We drove to The George hotel, where we were staying. Unfortunately they booked us into a smoking room even though we wanted non-smoking. There was no way to change it, since they were booked solid because of some cricket tournament. We had them air it out as best they could. This was just the start of an unpleasant experience with the hotel, however.

We drove to Merivale Mall, where I found a Maori music CD. I just kind of picked it by random, but it sounds pretty good. I also got some more Fuji Provia 400F, since I'd run out of high-speed film and was only left with Fuji Velvia (50). This was my first trip where I'd brought both my Minolta Maxxum 7 and 5 bodies. This made it easy for me to switch between fast and slow film, so it also meant I was more likely to use fast film than usual. Provia 400F is expensive film, but it's even more expensive in New Zealand -- $30 NZD per roll, about $13.20 USD. Ouch. In contrast, you can order a roll from B&H for $7.99 USD.

We stopped at a sushi place in the mall for lunch. One of the servers was rather odd -- he asked me where I was from and I said "United States" and he didn't understand. I enunciated out, slowly, "United States of America" and he was still confused. He disappeared into the back room and came back a minute later saying "Oh, America.

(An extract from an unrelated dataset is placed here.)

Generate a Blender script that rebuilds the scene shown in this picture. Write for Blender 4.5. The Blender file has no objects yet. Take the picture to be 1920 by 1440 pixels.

You look Chinese." Very strange man. At least the food was decent.

It started to rain as we returned to the car. We went off to The Warehouse, a store where Kathryne had told us we could find the Lord of the Rings figures. We found a very small selection, but got a couple of them. When we got back to the hotel, I checked the Internet and discovered that I could get them on Amazon.com. I decided I'd return them since I didn't want to carry the bulky packages back to the states.

That night, we dressed up and went to the highly-regarded Pescatore restaurant in the hotel. We were in for a big disappointment. After 30 minutes, no one had come by our table to take our order or even give us bread. During this time we heard the table next to us complain about the horrible service. We did the unthinkable and decided to leave. We flagged down someone to tell them we wanted the bill for the mineral water they'd given us. It took another 10 minutes for someone to come over and say "there's no charge." Too little, too late. They didn't even apologize for the interminable wait. We'd later run into another couple with a bad experience at the George, but more on that later.

I've never walked out of a restaurant like that before. I can't believe such a highly rated restaurant would have such horrible service. Maybe they had the lights on so dim that they couldn't even see us. In any case, we dressed back down and went out to a hole-in-the-wall Thai restaurant for dinner.